[SET TASK]
In the listing below, locate the line that contains "a = rs.uniform(0, 6.28); q" and the line that contains "an = az+k*1.25;". Restate word for word those two lines and every line between them, and nothing else.
[Start]
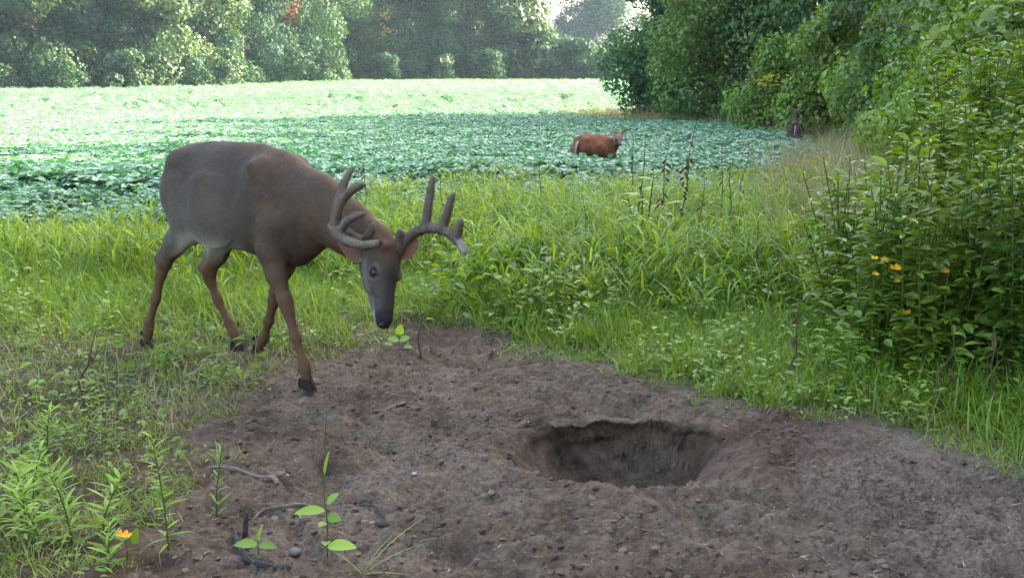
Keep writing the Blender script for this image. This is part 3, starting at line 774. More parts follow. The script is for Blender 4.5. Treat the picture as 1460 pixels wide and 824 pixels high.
class LB:
    """collects leaves and blades: vertices, faces, grey/colour tint per vertex"""
    def __init__(s): s.V = []; s.F = []; s.C = []; s.n = 0
    def add(s, V, F, c):
        s.V.append(V); s.F += [tuple(q+s.n for q in f) for f in F]; s.C.append(np.tile(np.asarray(c, float), (len(V), 1)) if np.ndim(c) < 2 else c); s.n += len(V)
    def blade(s, base, dr, L, w, bend, rs, c, seg=4, fold=.25, tw=0):
        """grass blade: starts along dr, bends over; fold gives it a mid-rib"""
        d = np.array(dr, float); d /= np.linalg.norm(d); p = np.array(base, float); out = np.array([d[0], d[1], 0]); nn = np.linalg.norm(out)
        out = out/nn if nn > 1e-3 else np.array([math.cos(tw), math.sin(tw), 0])
        side = np.array([-out[1], out[0], 0]); V = []; ang = math.atan2(d[2], math.hypot(d[0], d[1]))
        for i in range(seg+1):
            t = i/seg; ww = w*(1-t**1.6)*(.55+.9*t*(1-t)*1.6+.3) if i < seg else 0
            V += [p-side*ww/2, p+side*ww/2] if i < seg else [p]
            a = ang-bend*(t+.5/seg); p = p+(out*math.cos(a)+np.array([0, 0, math.sin(a)]))*L/seg
        F = [(2*i, 2*i+1, 2*i+3, 2*i+2) for i in range(seg-1)]+[(2*seg-2, 2*seg-1, 2*seg)]
        s.add(np.array(V), F, c)
    def leaf(s, base, ax, nrm, L, w, c, fold=.35, droop=.25, pts=((0, .0), (.25, .75), (.55, 1.0), (.82, .55))):
        """a pointed leaf with a mid-rib fold and droop"""
        ax = np.array(ax, float); ax /= np.linalg.norm(ax)+1e-9; n = np.array(nrm, float); n -= ax*(n@ax); n /= np.linalg.norm(n)+1e-9; sd = np.cross(ax, n)
        base = np.array(base, float); V = [base]; F = []
        for (t, q) in pts[1:]:
            m_ = base+ax*L*t-n*droop*L*t*t; V += [m_-sd*w*.5*q+n*fold*w*.5*q, m_, m_+sd*w*.5*q+n*fold*w*.5*q]
        V.append(base+ax*L-n*droop*L)
        k = len(pts)-1
        F += [(0, 2, 1), (0, 3, 2)]
        for i in range(k-1):
            a = 1+3*i; F += [(a, a+1, a+4, a+3), (a+1, a+2, a+5, a+4)]
        a = 1+3*(k-1); e = len(V)-1; F += [(a, a+1, e), (a+1, a+2, e)]
        s.add(np.array(V), F, c)
    def leaf4(s, base, ax, nrm, L, w, c):
        ax = np.array(ax, float); ax /= np.linalg.norm(ax)+1e-9; n = np.array(nrm, float); n -= ax*(n@ax); n /= np.linalg.norm(n)+1e-9; sd = np.cross(ax, n)
        base = np.array(base, float)
        s.add(np.array([base, base+ax*L*.45-sd*w*.5+n*w*.15, base+ax*L-n*L*.15, base+ax*L*.45+sd*w*.5+n*w*.15, ]), [(0, 3, 2, 1)], c)
    def stem(s, p, q, r, c, r2=None):
        p = np.array(p, float); q = np.array(q, float); d = q-p; d /= np.linalg.norm(d)+1e-9
        a = np.cross(d, (0, 0, 1) if abs(d[2]) < .9 else (1, 0, 0)); a /= np.linalg.norm(a); b = np.cross(d, a); r2 = r if r2 is None else r2
        V = [p+(a*math.cos(k)+b*math.sin(k))*r for k in (0, 2.09, 4.19)]+[q+(a*math.cos(k)+b*math.sin(k))*r2 for k in (0, 2.09, 4.19)]
        s.add(np.array(V), [(0, 1, 4, 3), (1, 2, 5, 4), (2, 0, 3, 5), (3, 4, 5)], c)
    def mesh(s, name, mat, smooth=False):
        V = np.concatenate(s.V); me = bpy.data.meshes.new(name); me.from_pydata(V.tolist(), [], s.F)
        if smooth: me.polygons.foreach_set('use_smooth', [True]*len(me.polygons))
        set_colour(me, np.concatenate(s.C)); me.materials.append(mat); me.update(); return me
    def obj(s, name, mat, smooth=False): return bpy.data.objects.new(name, s.mesh(name, mat, smooth))

# leaf colours are what the leaf itself has (base colour), the tint attribute varies it from leaf to leaf
M_GRASS = leaf_mat('grass_blade', (.105, .212, .022), (.172, .278, .038), .5, .3, .42, (1.7, 1.45, .5), scale=.9)
M_STRAW = leaf_mat('dry_grass', (.27, .22, .115), (.36, .30, .16), .8, .1, .25, (1.1, 1.0, .8), scale=.9)
M_SOY = leaf_mat('soybean_leaf', (.056, .155, .078), (.090, .205, .102), .38, .5, .30, (1.2, 1.45, .7), scale=.35, sheen=.30)
M_TREE = leaf_mat('tree_leaf', (.012, .038, .022), (.030, .068, .028), .6, .15, .28, (1.5, 1.5, .4), scale=.30)
M_TREE_DK = leaf_mat('tree_leaf_dark', (.052, .106, .036), (.100, .165, .046), .5, .35, .25, (1.4, 1.5, .5), scale=.4)
M_TREE_LT = leaf_mat('tree_leaf_light', (.020, .054, .024), (.044, .086, .028), .55, .35, .3, (1.5, 1.4, .4), scale=.4)
M_WOODLEAF = leaf_mat('wood_leaf', (.062, .120, .034), (.125, .190, .042), .5, .35, .28, (1.5, 1.5, .4), scale=.4)
M_WEED = leaf_mat('weed_leaf', (.100, .185, .018), (.165, .250, .026), .45, .45, .38, (1.6, 1.5, .4), scale=1.5)
M_WEED_DK = leaf_mat('weed_leaf_dark', (.082, .160, .022), (.150, .230, .028), .45, .45, .33, (1.5, 1.5, .4), scale=1.5)
M_FLOWER = leaf_mat('yellow_petal', (.75, .36, .02), (.85, .48, .03), .6, .2, .35, (1.1, 1, .5))
M_STEM = flat_mat('green_stem', (.055, .085, .018), .75, .1, 0, .4, 20)
M_DRYSTEM = flat_mat('dry_stem', (.070, .046, .030), .85, .2, 0, .4, 40)
M_BARK = flat_mat('bark', (.075, .060, .048), .9, .15, 0, .45, 12)

def grass_clump(seed, n, hmin, hmax, spread, wid, lean=.5, dry=.06, mat=None):
    rs = np.random.RandomState(seed); b = LB()
    for i in range(n):
        a = rs.uniform(0, 6.28); rr = spread*math.sqrt(rs.uniform()); ang = rs.uniform(0, 6.28)
        h_ = rs.uniform(hmin, hmax); ln = rs.uniform(.05, lean)
        c = np.array([1, 1, 1])*rs.uniform(.65, 1.3); c = c*(1.0+rs.uniform(-.12, .28), 1, 1-rs.uniform(0, .2))
        if rs.uniform() < dry: c = np.array([2.3, 1.25, 6.0])*rs.uniform(.6, 1.1)
        b.blade((rr*math.cos(a), rr*math.sin(a), -.01), (math.cos(ang)*ln, math.sin(ang)*ln, 1), h_, wid*rs.uniform(.6, 1.25), rs.uniform(.3, 1.7), rs, c)
    return b.obj('grass_kind', mat or M_GRASS)

def foxtail_clump(seed, n, h0, h1, spread, wid):
    """taller grass: stalks with long arching leaves set along them"""
    rs = np.random.RandomState(seed); b = LB()
    for i in range(n):
        a = rs.uniform(0, 6.28); rr = spread*math.sqrt(rs.uniform()); base = np.array([rr*math.cos(a), rr*math.sin(a), -.01])
        h_ = rs.uniform(h0, h1); la = rs.uniform(0, 6.28); ln = rs.uniform(0, .25); top = base+np.array([math.cos(la)*ln*h_, math.sin(la)*ln*h_, h_*.8])
        c = np.array([1, 1, 1])*rs.uniform(.7, 1.25)*(1.0+rs.uniform(-.1, .25), 1, .9)
        b.stem(base, top, .0016, c*.9, .001)
        for k in range(rs.randint(3, 6)):
            t = rs.uniform(.1, .95); an = rs.uniform(0, 6.28)
            b.blade(base+(top-base)*t, (math.cos(an)*.6, math.sin(an)*.6, 1), h_*rs.uniform(.35, .6), wid*rs.uniform(.7, 1.3), rs.uniform(.8, 2.0), rs, c*rs.uniform(.85, 1.2))
    return b.obj('tall_grass_kind', M_GRASS)

def forb_clump(seed, n, h_, r_, L, w):
    """small broad-leaved weeds"""
    rs = np.random.RandomState(seed); b = LB()
    for i in range(n):
        a = rs.uniform(0, 6.28); rr = r_*math.sqrt(rs.uniform()); z = rs.uniform(.1, 1)*h_
        an = rs.uniform(0, 6.28); c = np.array([1, 1, 1])*rs.uniform(.7, 1.3)
        b.leaf((rr*math.cos(a), rr*math.sin(a), z), (math.cos(an), math.sin(an), rs.uniform(-.1, .7)), (rs.normal(0, .3), rs.normal(0, .3), 1), L*rs.uniform(.6, 1.2), w*rs.uniform(.6, 1.2), c)
    return b.obj('forb_kind', M_WEED)

def soy_plant(seed, h_, r_, n, L):
    rs = np.random.RandomState(seed); b = LB()
    for i in range(n):
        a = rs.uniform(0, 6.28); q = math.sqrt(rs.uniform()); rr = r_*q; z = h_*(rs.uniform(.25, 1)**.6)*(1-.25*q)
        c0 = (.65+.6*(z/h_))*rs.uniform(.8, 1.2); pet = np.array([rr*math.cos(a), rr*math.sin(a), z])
        az = rs.uniform(0, 6.28); el = rs.uniform(-.15, .5)
        n_ = np.array([rs.normal(0, .38), rs.normal(0, .38), 1])
        for k in (-1, 0, 1):
            an = az+k*1.25; d = (math.cos(an), math.sin(an), el-.1)
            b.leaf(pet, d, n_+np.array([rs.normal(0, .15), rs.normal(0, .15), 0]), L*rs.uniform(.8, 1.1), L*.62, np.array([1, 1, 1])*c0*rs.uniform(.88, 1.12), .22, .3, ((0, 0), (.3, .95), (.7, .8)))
        if i % 5 == 0: b.stem((rr*.3*math.cos(a), rr*.3*math.sin(a), 0), pet, .003, (.7, .7, .7), .0015)
    return b.obj('soybean_kind', M_SOY)
RS = np.random.RandomState(11)
def wedge(n, y0, y1, marg=1.2, slope=.56, power=1.0):
    """n random spots in the view's reach between two distances, even per square metre"""
    u = RS.uniform(0, 1, n); y = np.sqrt(y0*y0+u*(y1*y1-y0*y0)); x = RS.uniform(-1, 1, n)*(slope*y+marg)
    return x, y
def soy_edge_near(x): return np.interp(x, [-12, -6, -3, -1.5, .5, 2.5, 4.5, 8], [10.6, 10.9, 11.8, 13.2, 14.2, 14.8, 13.6, 13])
def soy_edge_right(y): return np.interp(y, [10, 14, 20, 26, 33, 40, 45, 52, 60, 140], [3.2, 3.75, 5.3, 6.75, 8.0, 6.6, 3.6, 2.6, 30, 60])
def in_soy(x, y): return (y > soy_edge_near(x)+.5*fbm(x*.9, y*.9, 2, 91)) & (x < soy_edge_right(y)+.35*fbm(x*.7, y*.7, 2, 92))
def place(x, y, sink=0): return np.stack([x, y, height(x, y)-sink], 1)

# soybeans: thousands of plants that read as one canopy
def smooth_h(x, y): return height(x, y)
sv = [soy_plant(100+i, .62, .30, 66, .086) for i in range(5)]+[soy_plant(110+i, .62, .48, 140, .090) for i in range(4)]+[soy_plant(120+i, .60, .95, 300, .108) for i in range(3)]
P_ = []; I_ = []; S_ = []
for (n, y0, y1, ids, s0, s1) in ((4200, 10, 22, (0, 5), .85, 1.15), (7000, 21, 46, (5, 9), .85, 1.15), (14500, 45, 112, (9, 12), .9, 1.2)):
    x, y = wedge(n, y0, y1, 2.5); m = in_soy(x, y)
    m &= ~((y > 76+.0*x) & (x < -34)) if False else m
    for (ox, oy) in ((1.21, 16.1), (6.95, 26)): m &= ((x-ox)**2+(y-oy)**2 > .24**2)
    x, y = x[m], y[m]; s_ = RS.uniform(s0, s1, len(x))*(1+.12*fbm(x*.3, y*.3, 2, 95))
    P_.append(place(x, y)); I_.append(RS.randint(ids[0], ids[1], len(x))); S_.append(s_)
P_, I_, S_ = np.concatenate(P_), np.concatenate(I_), np.concatenate(S_)
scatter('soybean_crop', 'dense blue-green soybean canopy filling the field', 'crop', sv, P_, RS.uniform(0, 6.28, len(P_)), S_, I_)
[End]
[SOLUTION FOR THIS TASK]
        a = rs.uniform(0, 6.28); q = math.sqrt(rs.uniform()); rr = r_*q; z = h_*(rs.uniform(.25, 1)**.6)*(1-.25*q)
        c0 = (.65+.6*(z/h_))*rs.uniform(.8, 1.2); pet = np.array([rr*math.cos(a), rr*math.sin(a), z])
        az = rs.uniform(0, 6.28); el = rs.uniform(-.15, .5)
        n_ = np.array([rs.normal(0, .38), rs.normal(0, .38), 1])
        for k in (-1, 0, 1):
            an = az+k*1.25; d = (math.cos(an), math.sin(an), el-.1)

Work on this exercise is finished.